Having already set up a division in the nations consciousness between the deserving and undeserving poor, i.e. strivers versus skivers, using a single label for a collection of benefits allows the government to portray all claimants as skivers and makes cutting support for the most vulnerable so much more palatable. Now this pre-emptive talk about fraud will give the government the cover it needs to make it even harder to for genuine claims to be made.
Regardless of that, there's a £120bn gap between what government raise in revenue and then choose to spend on whatever. As a result of the popular-at-Westminster idea that we can simply keep borrowing to fill the gap, we now spend around £50bn a year just on interest, and that figure continues to rise.
So unless you want to go the way of Ireland, Iceland, Greece and Cyprus the books have to balance, so you either raises taxes, or you cut public spending, which includes benefits.
Not that I'm defending the governments clueless and inept policies, but if you're looking for £120bn then there's no single acceptable measure.
If your wages aren't enough to support your family, why did you have a family?
Benefits should not enable people to make or support life decisions precluded to people who work.
The very notion of the 'benefit trap' appears to be a challenge for you to comprehend.
"If your wages aren't enough to support your family, why did you have a family?"
If your wages were enough to support your family until you had to change jobs and/or take a cut in pay, what do you do? Hand the kids back?
"Benefits should not enable people to make or support life decisions precluded to people who work."

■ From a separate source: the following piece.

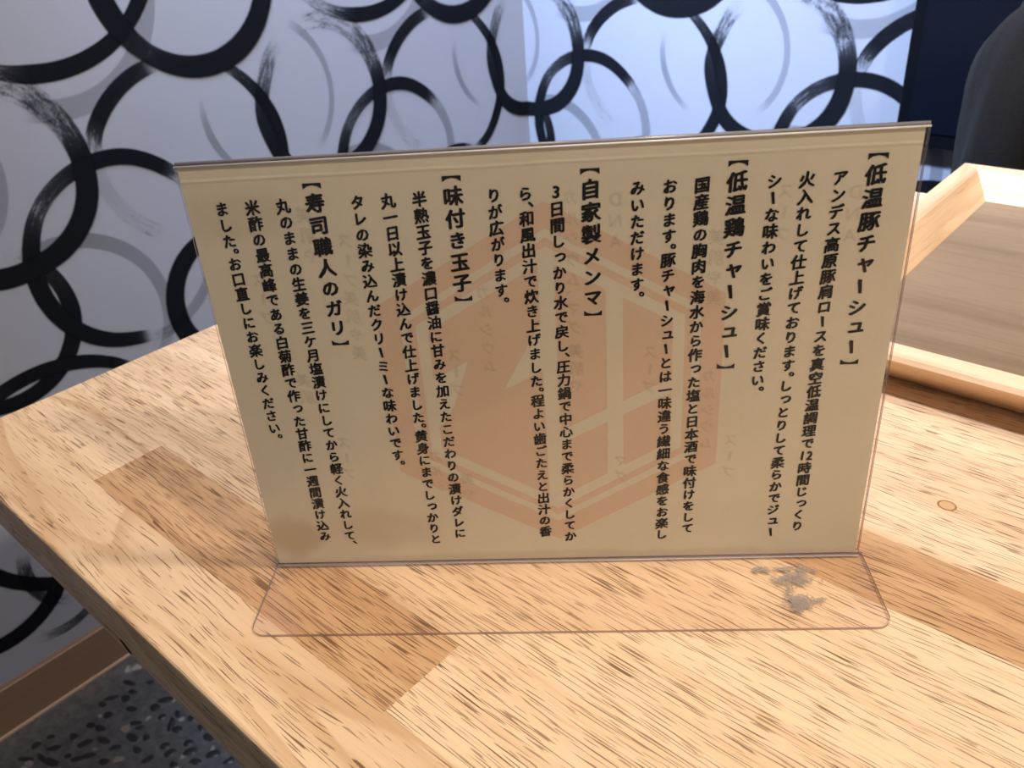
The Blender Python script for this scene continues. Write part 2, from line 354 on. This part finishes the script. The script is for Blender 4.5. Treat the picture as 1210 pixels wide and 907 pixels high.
def emit(cs, cz, keys, lift):
    N = max(12, len(keys)*6); K = 4; rows = []; L = 0; prev = None; off = random.random()*40
    for i in range(N+1):
        a, r, wd, de, dr = lerp_key(keys, i/N); a = math.radians(a)
        ctr = (cs + r*math.cos(a), cz + r*math.sin(a))
        if prev: L += math.hypot(ctr[0]-prev[0], ctr[1]-prev[1])
        prev = ctr
        rows.append([(cs + (r + wd*0.55*v)*math.cos(a), cz + (r + wd*0.55*v)*math.sin(a), max(0, min(1, de)), max(0, min(1, dr)), (L+off, v, min(1, i/4, (N-i)/4)))
                     for v in [(-1 + 2*k/K) for k in range(K+1)]])
    for i in range(N):
        for k in range(K):
            q = [rows[i][k], rows[i+1][k], rows[i+1][k+1], rows[i][k+1]]
            for which in (0, 1):
                qq = [(min(p[0], SC) if which == 0 else max(p[0], SC), p[1], p[2], p[3], p[4]) for p in q]
                if max(p[0] for p in qq) - min(p[0] for p in qq) < 1e-6: continue
                if max(p[1] for p in qq) + TZ > HC - 0.01 or min(p[1] for p in qq) + TZ < 0.081: continue
                if which == 0:
                    if min(p[0] for p in qq) < -2.5: continue
                    pts = [(WX + lift, p[0], p[1] + TZ) for p in qq]
                else:
                    pts = [(WX + (p[0]-SC), WY - lift, p[1] + TZ) for p in qq]
                    if max(p[0] for p in pts) > 3.1: continue
                put_wall(which, pts, [(p[2], p[3], p[4]) for p in qq])
lift = 0.0003
ORDER = [10, 2, 8, 9, 3, 5, 6, 7, 11, 12, 13, 14, 15, 4, 1, 0]
for kk in range(-3, 8):
    for dz in (0.0, 0.98):
        lf = lift
        for si in ORDER:
            (cs, cz), keys = STROKES[si]
            emit(cs + kk*PER - (0.003*kk if False else 0), cz + dz - 0.004*max(0, kk), keys, lf); lf += 0.00005
for which, par in ((0, wl), (1, wb)):
    V, Fc, DN, DR, UV = walls[which]
    o = mesh('ring_print', V, Fc, M_ink, par)
    for nm, dat in (('dens', DN), ('dry', DR)):
        at = o.data.attributes.new(nm, 'FLOAT', 'POINT'); at.data.foreach_set('value', dat)
    at = o.data.attributes.new('strk', 'FLOAT_VECTOR', 'POINT'); at.data.foreach_set('vector', [c for u in UV for c in u])
    o['label'] = 'overlapping black brush-painted rings on the wallpaper'

# pebbles set in the floor
def pebble_mesh(k, mat):
    bm = bmesh.new(); rnd = random.Random(k)
    n = 9; top = []; rim = []
    for i in range(n):
        a = 2*math.pi*i/n; r = rnd.uniform(0.75, 1.1)
        rim.append(bm.verts.new((math.cos(a)*r, math.sin(a)*r, -0.3)))
        top.append(bm.verts.new((math.cos(a)*r*0.72, math.sin(a)*r*0.72, 1.0)))
    for i in range(n): bm.faces.new((rim[i], rim[(i+1) % n], top[(i+1) % n], top[i]))
    bm.faces.new(top)
    m = bpy.data.meshes.new('pebble'); bm.to_mesh(m); bm.free(); m.materials.append(mat)
    m.polygons.foreach_set('use_smooth', [True]*len(m.polygons)); return m
pm = [pebble_mesh(k, M_pebd) for k in range(6)] + [pebble_mesh(9, M_pebl)]
rnd = random.Random(3); spots = []; SV = []; SF = []; cnt = 0
for i in range(-32, 90):
    for j in range(-60, 50):
        x = i*0.0235 + rnd.uniform(-.0075, .0075); y = j*0.0235 + rnd.uniform(-.0075, .0075)
        if x < WX + 0.03 or x > 1.4 or y > WY-.03 or rnd.random() < 0.12: continue
        sx = rnd.uniform(.0070, .0140); sy = rnd.uniform(.0045, .0075); rot = rnd.gauss(0.5, 0.55); lightp = rnd.random() < 0.07
        k = 6 if lightp else rnd.randrange(6)
        vis = (x < -0.25 and -0.36 < y < 0.06 + 0.0*x and y > -0.10 - (x+0.80)*0.75 and y < 0.12 - (x+0.8)*0.45)
        if vis and cnt < 290:
            o = bpy.data.objects.new('pebble', pm[k]); COL.objects.link(o); o.parent = floor
            o.location = (x, y, 0.0002); o.rotation_euler = (0, 0, rot); o.scale = (sx, sy, 0.0008); cnt += 1
        elif not lightp and -1.0 < x < 1.0 and -1.2 < y < 1.1:
            b = len(SV); ca, sa = math.cos(rot), math.sin(rot)
            for v in pm[k].vertices:
                px, py = v.co.x*sx, v.co.y*sy; SV.append((x + px*ca - py*sa, y + px*sa + py*ca, 0.0002 + v.co.z*0.0008))
            for f in pm[k].polygons: SF.append(tuple(b + q for q in f.vertices))
tag(mesh('pebble_field', SV, SF, M_pebd, floor, True), kind='stuff')

# black panel on the back wall
bp = empty('black_panel', (0.6, WY, TZ-0.08))
tag(bp, 'large black panel on the ring-patterned back wall, top right of the photo', 'panel')
bm_obj('frame', box_bm(-0.092, 1.5, WY-0.022, WY-0.002, TZ-0.066, TZ+0.95, 0.002), simple('black_frame', (0.002, 0.003, 0.005), 0.5, 0.1), bp)
bm_obj('screen', box_bm(-0.076, 1.485, WY-0.0235, WY-0.0215, TZ-0.046, TZ+0.935), M_panel, bp)

# ------------------------------------------------------------------ table
YF, YB, XL, XR = -0.071, 0.744, -0.294, 1.35
TH = 0.040
table = empty('wooden_table', (0.5, 0.33, 0.0))
tag(table, 'light wooden table of edge-glued strips carrying the upright menu and the tray', 'table')
edges = [YF, -0.0262]
while edges[-1] < YB - 0.03: edges.append(edges[-1] + 0.0466)
edges[-1] = YB
joints = {0: [0.62], 1: [-0.162, 0.1135, 0.47, 0.86], 2: [0.40, 0.9], 3: [0.02, 0.55], 4: [-0.13, 0.34], 5: [0.12, 0.66], 6: [0.215, 0.7], 7: [-0.05, 0.45], 8: [0.16, 0.6], 9: [0.232, 0.8]}
props = {  # (strip, piece): seed, pore, tone, figure
 (0, 0): (1.3, .10, .10, .75), (1, 0): (4.2, .35, -.05, .95), (1, 1): (9.1, 1.25, .62, .28), (1, 2): (2.7, .75, -.10, .05),
 (2, 0): (6.6, .95, .02, .18), (3, 0): (7.9, .4, .05, .3), (3, 1): (12.4, .75, .0, .1), (4, 0): (3.3, .3, .22, .35), (4, 1): (5.5, .7, .02, .15),
 (4, 2): (5.9, .7, .04, .2), (5, 1): (8.8, .8, .65, .25), (5, 0): (8.1, .3, .1, .3), (6, 0): (15.2, .5, 0, .2), (6, 1): (10.2, .5, -.06, .12), (7, 1): (11.7, .5, .06, .15), (8, 1): (13.1, .55, .0, .1), (9, 0): (14.9, .4, .1, .2)}
rp = random.Random(11)
for i in range(len(edges)-1):
    js = joints.get(i, [rp.uniform(-.1, .2), rp.uniform(.4, .8)])
    xs = [XL] + js + [XR]
    for k in range(len(xs)-1):
        b = box_bm(xs[k], xs[k+1], edges[i], edges[i+1], TZ-TH, TZ, 0.00022 if 0 < i else 0.00022)
        if i == 0:
            b.free(); b = box_bm(xs[k], xs[k+1], edges[i], edges[i+1], TZ-TH, TZ)
            es = [e for e in b.edges if all(abs(v.co.y-YF) < 1e-5 for v in e.verts) and abs(e.verts[0].co.z-e.verts[1].co.z) < 1e-5]
            bmesh.ops.bevel(b, geom=es, offset=0.0022, segments=3, affect='EDGES', profile=0.5)
        o = bm_obj('plank', b, M_table, table)
        sd, po, to, fi = props.get((i, k), (rp.uniform(0, 20), rp.uniform(.2, .8), rp.uniform(-.08, .22), rp.uniform(.05, .3)))
        o['seed'] = sd; o['pore'] = po; o['tone'] = to; o['figure'] = fi
# knot by the right edge of the photo
kc = (0.2545, 0.2515)
def ellipse(rx_, ry_, dz, n=18):
    return [(kc[0] + rx_*math.cos(2*math.pi*k/n), kc[1] + ry_*math.sin(2*math.pi*k/n), TZ + dz) for k in range(n)]
mesh('knot', ellipse(0.0050, 0.0044, 0.00004), [tuple(range(18))], simple('knot_rim', (0.30, 0.15, 0.055), 0.5), table)
mesh('knot', ellipse(0.0050*0.78, 0.0044*0.78, 0.00008), [tuple(range(18))], simple('knot_core', (0.56, 0.35, 0.18), 0.5), table)
mesh('knot_hole', [(-0.052 + 0.0055*math.cos(k*.7854) , YF - 0.0001, TZ - 0.0335 + 0.003*math.sin(k*.7854) - 0.002*math.cos(k*.7854)) for k in range(8)], [tuple(range(8))], simple('hole_dark', (0.01, 0.007, 0.005), 0.9), table)
bm_obj('pedestal', box_bm(0.46, 0.54, 0.29, 0.37, 0.012, TZ-TH-0.006, 0.003), M_steel, table)
bm_obj('mounting_plate', box_bm(0.28, 0.72, 0.16, 0.50, TZ-TH-0.006, TZ-TH), M_steel, table)
bm_obj('foot_plate', box_bm(0.24, 0.76, 0.12, 0.54, 0.0016, 0.012, 0.003), M_steel, table)

# ------------------------------------------------------------------ serving tray
tray = empty('serving_tray', (0.33, 0.55, TZ))
tag(tray, 'wooden serving tray with mitred flared rim and brown plywood base, beside the menu', 'tray')
X0, X1, Y0, Y1 = 0.128, 0.640, 0.3665, 0.736          # outline of the base at table height
FL = 0.028; HT = 0.030; z0 = TZ + 0.0004
def rim_pt(side, x, y, u, v):
    pass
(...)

You're peddling that divisive propaganda myth that people either work or are on benefits, never a mix of both. But the truth is, the many, if not most benefits claimants also work. Exact figures are difficult to come by as it doesn't suit the government's agenda to give clear figures, but it has been reported(1)(2) and disputed(3) that in 2010, one in eight housing benefit claimants were unemployed and between January 2010 and December 2011, 93% of housing benefits claims were made by households with at least one employed adult(4).
Benefits are there to support people with the life decisions they made while they were in work. Otherwise, what is the alternative?
"The very notion of the 'benefit trap' appears to be a challenge for you to comprehend."
The very notion that people's circumstances might change appears to be a challenge for you to comprehend. Cutting benefits doesn't make housing, food or fuel any more affordable for someone on a low income. It doesn't magically create lots of jobs. It just pushes the already vulnerable into deeper poverty and turns a "benefit trap" into a homelessness trap - try getting a job with no fixed abode for your address.
(1) http://england.shelter.org.uk/news/previous_years/2010/june_2010/housing_benefit_warning
(2) https://www.gov.uk/government/uploads/system/uploads/attachment_data/file/6735/2084179.pdf
(3) http://fullfact.org/factchecks/one_in_eight_housing_benefit_claimants_unemployed-27479
(4) http://www.insidehousing.co.uk/tenancies/majority-of-new-housing-benefit-claimants-in-work/6521183.article
...would be to train everyone who is out of work in project management, IT and implementation. They can then all be employed as IT workers implementing massive government IT projects aimed at reducing waste and saving money! A win all round; everyone has a job and no-one is claiming dole or benefits and the massive government IT projects would continue to rumble on, costing billions and wasting money ;)
No training needed, there are enough out of work project managers and other IT staff claiming benefits as it is without adding to the hundreds applying for every job going already. Some of these out of work IT staff were recent government employees who were made redundant as part of a cost cutting exercise by the very same government.